Six arches form the lower tier of "Le Pont du Gard," the largest whereof, through which the river flows, is seventy-six feet in breadth. The intermediate tier consists of eleven arches,-the uppermost one, of thirty-five. Over the last, a covered-in passage formed the aqueduct by which water was anciently conveyed from Uzes to Nismes, and this passage is roofed by a noble terrace, eight feet wide, composed of huge flat stones, which, stretching from mountain to mountain, forms perhaps the most magnificent bridge in the world. It is 850 feet in length, and 150 above the level of the river. The promenade across this bridge, undefended as it is by any parapet from the abyss over which it is thrown, is a nervous although not difficult undertaking. The wild grandeur of "Le Pont du Gard" and its surrounding scenery, are enhanced by the legendary tales related by the peasant guides that attend the traveller, of wolves that prowl in the solitary valley, of a gloomy, yawning cave of which the labyrinthine intricacies are alleged to terminate in a bottomless chasm, and of the enormous depth of the water beneath the gigantic bridge, of which the dark clear wave almost justifies, to the eye at least, the tradition of its unfathomable profundity.

ST. PETER'S, ROME.

Upon entering Rome for the first time, a man feels the historical associations of early days so vividly realized in his mind, that all the ordinary considerations of life seem for the moment merged in the overpowering, the almost awful consciousness, that he, the creature of an hour, now stands within the walls of the Eternal City.

Attracted, like the needle to the pole, by the immediate vicinity of St. Peter's, he hastens with breathless expectation in the well-indicated

direction of its dome; and crossing the Tiber-word of classical enchantment!—he arrives before the glorious cathedral of the Christian world, and with wonder that words may not pourtray vainly endeavours to survey at one glance its grandeur and immensity. He enters the church, and its magical symmetry bewilders for the moment every preconceived notion of its vastness. The sense of astonishment soon reawakens, as he more closely surveys the columns which adorn and support each beautiful cupola,-the huge circumference of the great dome, -the brazen pillars, the marble high altar, the treasures of pictorial and mosaic art. On every side the eye embraces some fresh object to gaze on and admire. Without, the cross-crowned obelisk of Heliopolis, its surrounding colonnades, and the sparkling fountains on either side, maintain the character of unexampled magnificence to which the basilica of the arch-apostle is so nobly entitled, above all the other religious edifices of Christendom. From a first visit to St. Peter's, one returns impressed with the feeling that it is indeed the temple of the GOD of nations, in magnitude, in splendour, without rival; inconceivable, until seen, and when seen, beyond the grasp of description.

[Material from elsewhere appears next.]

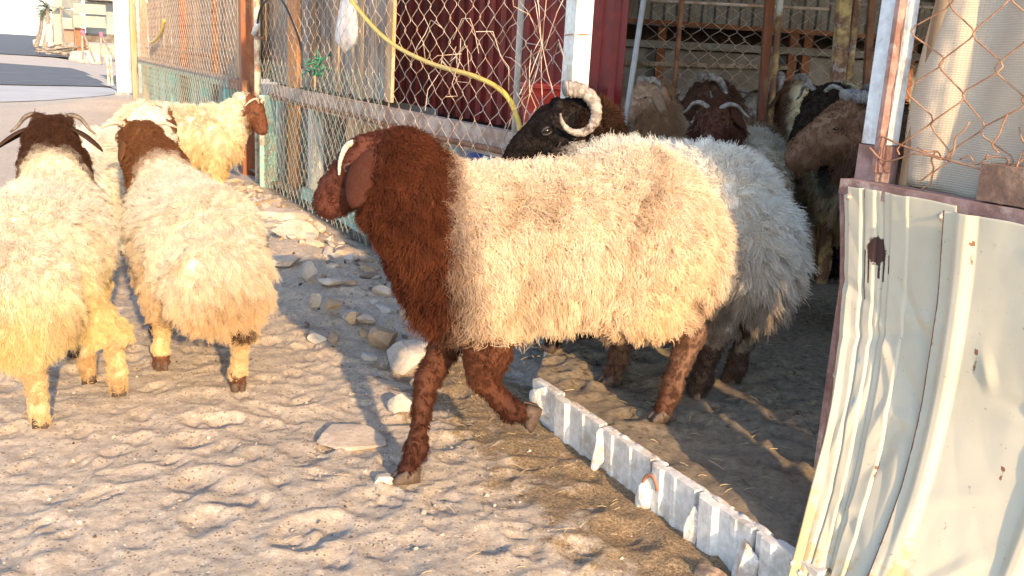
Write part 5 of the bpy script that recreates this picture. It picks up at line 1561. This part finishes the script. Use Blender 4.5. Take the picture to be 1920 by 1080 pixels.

THE ENGLISH BURIAL GROUND, Rome.

A walk to this retired and unostentatious little cemetery, suggested feelings of unusual and melancholy interest. The graves of so many of our countrymen, reposing in ground unconsecrated by the religion. of the country, seem to exert a peculiar claim upon our mournful sympathy. The living have ties and recollections to recall them home; but here, death has sealed and chronicled a sentence of everlasting exile!

HERCULANEUM, POMPEII.

Nothing can well be imagined more curious than the small portion yet discoverable of the buried city of Herculaneum. A stratum of lava, eighty feet in thickness, separates it from the surface upon which stand the populous villages, or fauxbourgs, of Portici and Resina, a circumstance which most unfortunately prevents the prosecution of subterranean discovery. The only edifice as yet completely excavated, is a theatre, of which the stage, orchestra, consular seats, proscenium, corridors, and places for the spectators, are very distinguishable. Several arabesque and stucco paintings yet adorn the walls, and costly marble cornices are here and there discernible, memorials of human grandeur, in one of its veriest mausoleums!